Opinion

MONDAY, AUG. 27, 2007

Our view: Psychologists right

The American Psychological Association’s code of ethics begins by listing its general principles. This is the very first line: “Psychologists strive to benefit those with whom they work and take care to do no harm.”

This month, the APA spent part of its annual convention debating – and ultimately condemning – the involvement of its members in 19 unethical interrogation techniques such as “waterboarding” or simulated drowning, mock executions, and sexual and religious humiliation. It also called on Congress, the Department of Defense and the CIA to ban these tactics.

This action on the part of the APA appears long overdue.

In reports by Vanity Fair, the New Yorker and Salon.com, as well as this newspaper, these techniques are linked to the military’s SERE program, which the U.S. Air Force teaches at a survival school near Spokane. They are believed to be “reverse-engineered” from the torture techniques U.S. troops are taught to survive in enemy prisons. These reports point to two Spokane psychologists, James Mitchell and Bruce Jessen, and the role they may have played in developing them.

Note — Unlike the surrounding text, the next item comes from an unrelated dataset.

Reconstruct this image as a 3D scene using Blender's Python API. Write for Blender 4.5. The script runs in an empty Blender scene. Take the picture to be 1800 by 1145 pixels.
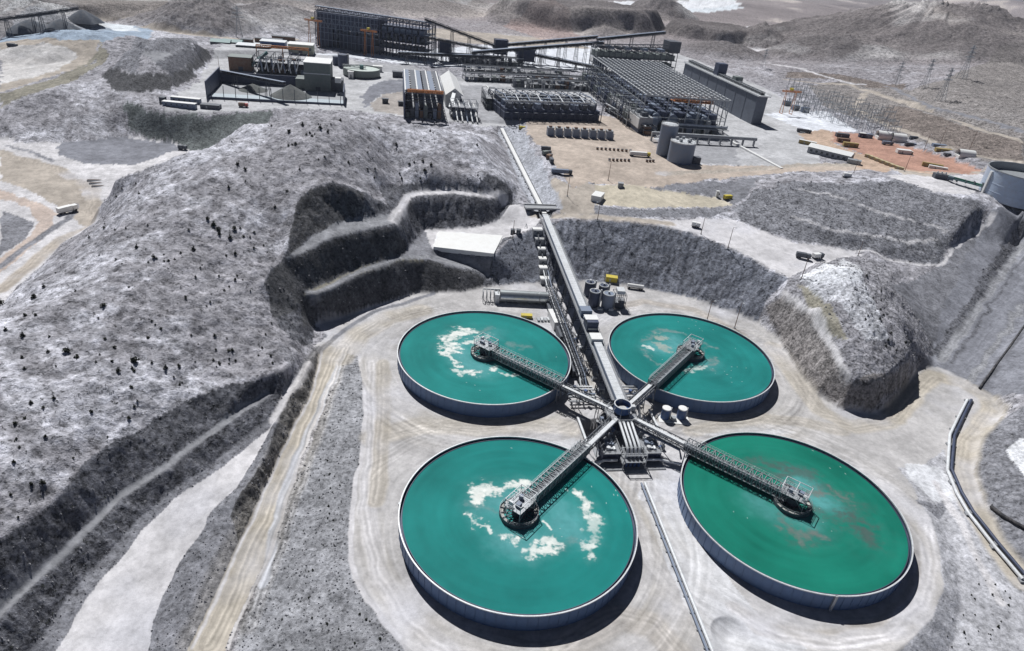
import bpy, bmesh, math, random
import numpy as np
from mathutils import Vector, Matrix
from mathutils.bvhtree import BVHTree
from mathutils.geometry import delaunay_2d_cdt

# ------------------------------------------------------------------ camera, sky, sun, exposure
SC = bpy.context.scene
COL = SC.collection
HW = 6.5                                  # height of the thickener walls (m); ground of their pad is z = 0
CZ = 157.2944 + HW                        # camera height above the pad
FOC, PIT, ROLL = 1189.578, .5184, .1084   # focal length in pixels of the 1800 px photo, pitch, roll
IW, IH = 1800, 1145
_f = np.array([0, math.cos(PIT), -math.sin(PIT)]); _u = np.array([0, math.sin(PIT), math.cos(PIT)]); _r = np.array([1., 0, 0])
R2 = math.cos(ROLL)*_r + math.sin(ROLL)*_u
U2 = -math.sin(ROLL)*_r + math.cos(ROLL)*_u
cam = bpy.data.objects.new('camera', bpy.data.cameras.new('camera')); COL.objects.link(cam)
m = Matrix.Identity(4)
for i in range(3):
    m[i][0], m[i][1], m[i][2] = R2[i], U2[i], -_f[i]
m[2][3] = CZ
cam.matrix_world = m
cam.data.sensor_fit = 'HORIZONTAL'; cam.data.sensor_width = 36; cam.data.lens = 36*FOC/IW
cam.data.clip_start = .5; cam.data.clip_end = 60000
SC.camera = cam
SUNV = Vector((-2.2, 4.5, 6.5)).normalized()          # towards the sun
sun_el = math.asin(SUNV.z); sun_az = math.atan2(SUNV.x, SUNV.y)
W = bpy.data.worlds.new('World'); SC.world = W; W.use_nodes = True
nt = W.node_tree; sky = nt.nodes.new('ShaderNodeTexSky'); sky.sky_type = 'NISHITA'; sky.sun_disc = False
sky.sun_elevation = sun_el; sky.sun_rotation = sun_az; sky.altitude = 4000; sky.air_density = .3; sky.dust_density = .1; sky.ozone_density = 3
nt.links.new(sky.outputs[0], nt.nodes['Background'].inputs[0]); nt.nodes['Background'].inputs[1].default_value = .05
sl = bpy.data.lights.new('sun', 'SUN'); sl.energy = 5; sl.angle = math.radians(.5); sl.color = (1, 1, .995)
so = bpy.data.objects.new('sun', sl); COL.objects.link(so); so.rotation_euler = SUNV.to_track_quat('Z', 'Y').to_euler()
SC.view_settings.view_transform = 'Standard'; SC.view_settings.look = 'None'; SC.view_settings.exposure = 0.0; SC.view_settings.gamma = 1
SC.cycles.max_bounces = 4; SC.cycles.diffuse_bounces = 1; SC.cycles.glossy_bounces = 2; SC.cycles.transmission_bounces = 2
SC.cycles.volume_bounces = 0; SC.cycles.transparent_max_bounces = 4
random.seed(7); RNG = np.random.default_rng(7)

# ------------------------------------------------------------------ pixel <-> world
def P(u, v, z=0.):
    d = _f + R2*(u-IW/2)/FOC - U2*(v-IH/2)/FOC
    return np.array([0, 0, CZ]) + d*((z-CZ)/d[2])
def ray(u, v):
    d = _f + R2*(u-IW/2)/FOC - U2*(v-IH/2)/FOC
    return Vector(d).normalized()
def pix(X):
    d = np.asarray(X, float)-np.array([0, 0, CZ]); z = d@_f
    return IW/2+FOC*(d@R2)/z, IH/2-FOC*(d@U2)/z
TANKS = [(-10.426, 249.70), (82.851, 268.475), (8.565, 157.277), (101.376, 175.627)]
TR = 37.5

# ------------------------------------------------------------------ helpers: noise
def _h(ix, iy, s):
    n = (ix*374761393 + iy*668265263 + s*1442695041) & 0xffffffff
    n = ((n ^ (n >> 13))*1274126177) & 0xffffffff
    return ((n ^ (n >> 16)) & 0xffff)/65535.*2-1
def vnoise(x, y, s=0):
    ix = np.floor(x).astype(np.int64); iy = np.floor(y).astype(np.int64)
    fx = x-ix; fy = y-iy; fx = fx*fx*(3-2*fx); fy = fy*fy*(3-2*fy)
    a = _h(ix, iy, s); b = _h(ix+1, iy, s); c = _h(ix, iy+1, s); d = _h(ix+1, iy+1, s)
    return (a+(b-a)*fx)*(1-fy)+(c+(d-c)*fx)*fy
def fbm(x, y, sc, o=4, s=0, g=.5, ridge=False):
    r = 0; a = 1.; t = 0; x = x/sc; y = y/sc
    for i in range(o):
        n = vnoise(x, y, s+i*17)
        if ridge: n = 1-2*np.abs(n)
        r = r+a*n; t += a; a *= g; x, y = (x*1.62-y*1.18)+3.1, (x*1.18+y*1.62)-7.7
    return r/t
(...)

These harsh techniques, in sharp contrast to the APA ethics code, appear to do nothing but harm. The association now labels them as immoral, psychologically damaging and tactically ineffective.

Certainly, using pain and abject fear to psychologically destroy a prisoner constitutes harm to that individual.

These tactics also harm the interrogators’ pursuit of the truth.

An expert in human intelligence operations, Air Force Reserve Col. Steve Kleinman, told Vanity Fair that this style of interrogation does not incite prisoners to reveal good information. Instead, detainees may make false confessions just to bring the torture to an end.

These tactics violate the basic values of this country, which has always prided itself on respecting the rights of the individual. By lowering American interrogators to the level of our enemies, these methods harm our country’s integrity.

Mitchell and Jessen’s company issued a statement saying they oppose torture and do not endorse harmful interrogation methods.

Yet Kleinman told Vanity Fair, “I think [Mitchell and Jessen] have caused more harm to American national security than they’ll ever understand.”

If these reports are true, and the condemnation of their colleagues is warranted, this question must ultimately be asked: How could such violations of this healing profession’s principles ever have gone so far?